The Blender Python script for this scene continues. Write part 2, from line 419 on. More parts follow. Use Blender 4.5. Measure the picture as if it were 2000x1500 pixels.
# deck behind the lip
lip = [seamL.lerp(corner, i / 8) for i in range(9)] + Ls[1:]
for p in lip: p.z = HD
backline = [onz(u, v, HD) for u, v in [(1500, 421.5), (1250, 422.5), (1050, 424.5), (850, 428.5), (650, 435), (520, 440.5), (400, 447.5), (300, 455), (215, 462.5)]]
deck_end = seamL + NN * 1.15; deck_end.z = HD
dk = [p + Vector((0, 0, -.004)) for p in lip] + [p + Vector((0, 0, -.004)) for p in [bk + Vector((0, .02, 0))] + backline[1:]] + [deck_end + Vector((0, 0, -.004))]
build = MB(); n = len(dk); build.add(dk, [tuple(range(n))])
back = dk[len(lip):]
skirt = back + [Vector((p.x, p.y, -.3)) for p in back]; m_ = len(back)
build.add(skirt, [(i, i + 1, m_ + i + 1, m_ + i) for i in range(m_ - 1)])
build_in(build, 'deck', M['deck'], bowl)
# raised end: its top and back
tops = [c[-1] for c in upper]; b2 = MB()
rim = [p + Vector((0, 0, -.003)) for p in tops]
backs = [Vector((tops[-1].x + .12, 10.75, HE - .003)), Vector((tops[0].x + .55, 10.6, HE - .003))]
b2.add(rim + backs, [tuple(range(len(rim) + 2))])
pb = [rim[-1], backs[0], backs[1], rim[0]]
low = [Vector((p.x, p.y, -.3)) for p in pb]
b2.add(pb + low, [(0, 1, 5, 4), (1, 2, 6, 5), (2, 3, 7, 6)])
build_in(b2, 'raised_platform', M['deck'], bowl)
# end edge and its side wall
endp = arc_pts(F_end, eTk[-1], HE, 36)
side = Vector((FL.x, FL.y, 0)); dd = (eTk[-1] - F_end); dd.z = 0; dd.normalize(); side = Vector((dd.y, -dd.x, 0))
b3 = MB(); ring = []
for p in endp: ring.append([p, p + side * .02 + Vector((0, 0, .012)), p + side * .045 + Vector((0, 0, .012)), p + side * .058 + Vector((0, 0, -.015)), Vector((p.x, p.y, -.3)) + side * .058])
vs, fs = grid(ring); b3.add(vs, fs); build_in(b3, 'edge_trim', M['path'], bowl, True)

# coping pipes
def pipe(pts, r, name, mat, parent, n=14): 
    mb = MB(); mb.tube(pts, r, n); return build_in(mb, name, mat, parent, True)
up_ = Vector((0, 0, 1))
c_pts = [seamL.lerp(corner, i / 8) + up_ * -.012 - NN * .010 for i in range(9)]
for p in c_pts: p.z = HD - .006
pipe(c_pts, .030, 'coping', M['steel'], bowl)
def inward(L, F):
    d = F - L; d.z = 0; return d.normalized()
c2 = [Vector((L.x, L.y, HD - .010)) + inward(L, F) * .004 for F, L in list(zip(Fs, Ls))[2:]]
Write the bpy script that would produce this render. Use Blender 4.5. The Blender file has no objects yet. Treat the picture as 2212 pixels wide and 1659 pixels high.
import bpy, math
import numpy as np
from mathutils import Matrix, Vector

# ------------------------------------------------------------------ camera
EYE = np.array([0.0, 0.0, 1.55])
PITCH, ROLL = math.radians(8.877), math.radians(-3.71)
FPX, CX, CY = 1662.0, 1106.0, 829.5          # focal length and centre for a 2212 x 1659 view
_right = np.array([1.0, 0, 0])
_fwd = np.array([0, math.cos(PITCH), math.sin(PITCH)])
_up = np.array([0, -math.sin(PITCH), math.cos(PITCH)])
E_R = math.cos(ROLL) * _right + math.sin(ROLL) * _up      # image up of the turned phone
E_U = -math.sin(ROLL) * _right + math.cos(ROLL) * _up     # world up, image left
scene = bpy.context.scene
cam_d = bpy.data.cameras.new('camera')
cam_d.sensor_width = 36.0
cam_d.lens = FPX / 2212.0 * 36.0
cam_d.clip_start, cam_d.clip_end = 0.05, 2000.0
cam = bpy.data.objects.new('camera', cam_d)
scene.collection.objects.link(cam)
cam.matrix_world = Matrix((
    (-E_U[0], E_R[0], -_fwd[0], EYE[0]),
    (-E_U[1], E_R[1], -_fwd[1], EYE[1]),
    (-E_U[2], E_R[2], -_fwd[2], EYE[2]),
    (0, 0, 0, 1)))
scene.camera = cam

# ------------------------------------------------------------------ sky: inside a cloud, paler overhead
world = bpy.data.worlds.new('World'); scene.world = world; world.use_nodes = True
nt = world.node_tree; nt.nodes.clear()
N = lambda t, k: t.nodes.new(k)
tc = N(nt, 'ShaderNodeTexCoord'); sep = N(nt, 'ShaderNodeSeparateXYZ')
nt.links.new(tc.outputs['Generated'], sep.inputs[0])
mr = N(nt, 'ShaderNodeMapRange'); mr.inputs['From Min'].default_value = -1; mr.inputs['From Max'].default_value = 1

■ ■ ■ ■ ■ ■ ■

Reproduce the material above exactly; please quote every line of it.

The Blender Python script for this scene continues. Write part 2, from line 419 on. More parts follow. Use Blender 4.5. Measure the picture as if it were 2000x1500 pixels.
# deck behind the lip
lip = [seamL.lerp(corner, i / 8) for i in range(9)] + Ls[1:]
for p in lip: p.z = HD
backline = [onz(u, v, HD) for u, v in [(1500, 421.5), (1250, 422.5), (1050, 424.5), (850, 428.5), (650, 435), (520, 440.5), (400, 447.5), (300, 455), (215, 462.5)]]
deck_end = seamL + NN * 1.15; deck_end.z = HD
dk = [p + Vector((0, 0, -.004)) for p in lip] + [p + Vector((0, 0, -.004)) for p in [bk + Vector((0, .02, 0))] + backline[1:]] + [deck_end + Vector((0, 0, -.004))]
build = MB(); n = len(dk); build.add(dk, [tuple(range(n))])
back = dk[len(lip):]
skirt = back + [Vector((p.x, p.y, -.3)) for p in back]; m_ = len(back)
build.add(skirt, [(i, i + 1, m_ + i + 1, m_ + i) for i in range(m_ - 1)])
build_in(build, 'deck', M['deck'], bowl)
# raised end: its top and back
tops = [c[-1] for c in upper]; b2 = MB()
rim = [p + Vector((0, 0, -.003)) for p in tops]
backs = [Vector((tops[-1].x + .12, 10.75, HE - .003)), Vector((tops[0].x + .55, 10.6, HE - .003))]
b2.add(rim + backs, [tuple(range(len(rim) + 2))])
pb = [rim[-1], backs[0], backs[1], rim[0]]
low = [Vector((p.x, p.y, -.3)) for p in pb]
b2.add(pb + low, [(0, 1, 5, 4), (1, 2, 6, 5), (2, 3, 7, 6)])
build_in(b2, 'raised_platform', M['deck'], bowl)
# end edge and its side wall
endp = arc_pts(F_end, eTk[-1], HE, 36)
side = Vector((FL.x, FL.y, 0)); dd = (eTk[-1] - F_end); dd.z = 0; dd.normalize(); side = Vector((dd.y, -dd.x, 0))
b3 = MB(); ring = []
for p in endp: ring.append([p, p + side * .02 + Vector((0, 0, .012)), p + side * .045 + Vector((0, 0, .012)), p + side * .058 + Vector((0, 0, -.015)), Vector((p.x, p.y, -.3)) + side * .058])
vs, fs = grid(ring); b3.add(vs, fs); build_in(b3, 'edge_trim', M['path'], bowl, True)

# coping pipes
def pipe(pts, r, name, mat, parent, n=14): 
    mb = MB(); mb.tube(pts, r, n); return build_in(mb, name, mat, parent, True)
up_ = Vector((0, 0, 1))
c_pts = [seamL.lerp(corner, i / 8) + up_ * -.012 - NN * .010 for i in range(9)]
for p in c_pts: p.z = HD - .006
pipe(c_pts, .030, 'coping', M['steel'], bowl)
def inward(L, F):
    d = F - L; d.z = 0; return d.normalized()
c2 = [Vector((L.x, L.y, HD - .010)) + inward(L, F) * .004 for F, L in list(zip(Fs, Ls))[2:]]
Write the bpy script that would produce this render. Use Blender 4.5. The Blender file has no objects yet. Treat the picture as 2212 pixels wide and 1659 pixels high.
import bpy, math
import numpy as np
from mathutils import Matrix, Vector

# ------------------------------------------------------------------ camera
EYE = np.array([0.0, 0.0, 1.55])
PITCH, ROLL = math.radians(8.877), math.radians(-3.71)
FPX, CX, CY = 1662.0, 1106.0, 829.5          # focal length and centre for a 2212 x 1659 view
_right = np.array([1.0, 0, 0])
_fwd = np.array([0, math.cos(PITCH), math.sin(PITCH)])
_up = np.array([0, -math.sin(PITCH), math.cos(PITCH)])
E_R = math.cos(ROLL) * _right + math.sin(ROLL) * _up      # image up of the turned phone
E_U = -math.sin(ROLL) * _right + math.cos(ROLL) * _up     # world up, image left
scene = bpy.context.scene
cam_d = bpy.data.cameras.new('camera')
cam_d.sensor_width = 36.0
cam_d.lens = FPX / 2212.0 * 36.0
cam_d.clip_start, cam_d.clip_end = 0.05, 2000.0
cam = bpy.data.objects.new('camera', cam_d)
scene.collection.objects.link(cam)
cam.matrix_world = Matrix((
    (-E_U[0], E_R[0], -_fwd[0], EYE[0]),
    (-E_U[1], E_R[1], -_fwd[1], EYE[1]),
    (-E_U[2], E_R[2], -_fwd[2], EYE[2]),
    (0, 0, 0, 1)))
scene.camera = cam

# ------------------------------------------------------------------ sky: inside a cloud, paler overhead
world = bpy.data.worlds.new('World'); scene.world = world; world.use_nodes = True
nt = world.node_tree; nt.nodes.clear()
N = lambda t, k: t.nodes.new(k)
tc = N(nt, 'ShaderNodeTexCoord'); sep = N(nt, 'ShaderNodeSeparateXYZ')
nt.links.new(tc.outputs['Generated'], sep.inputs[0])
mr = N(nt, 'ShaderNodeMapRange'); mr.inputs['From Min'].default_value = -1; mr.inputs['From Max'].default_value = 1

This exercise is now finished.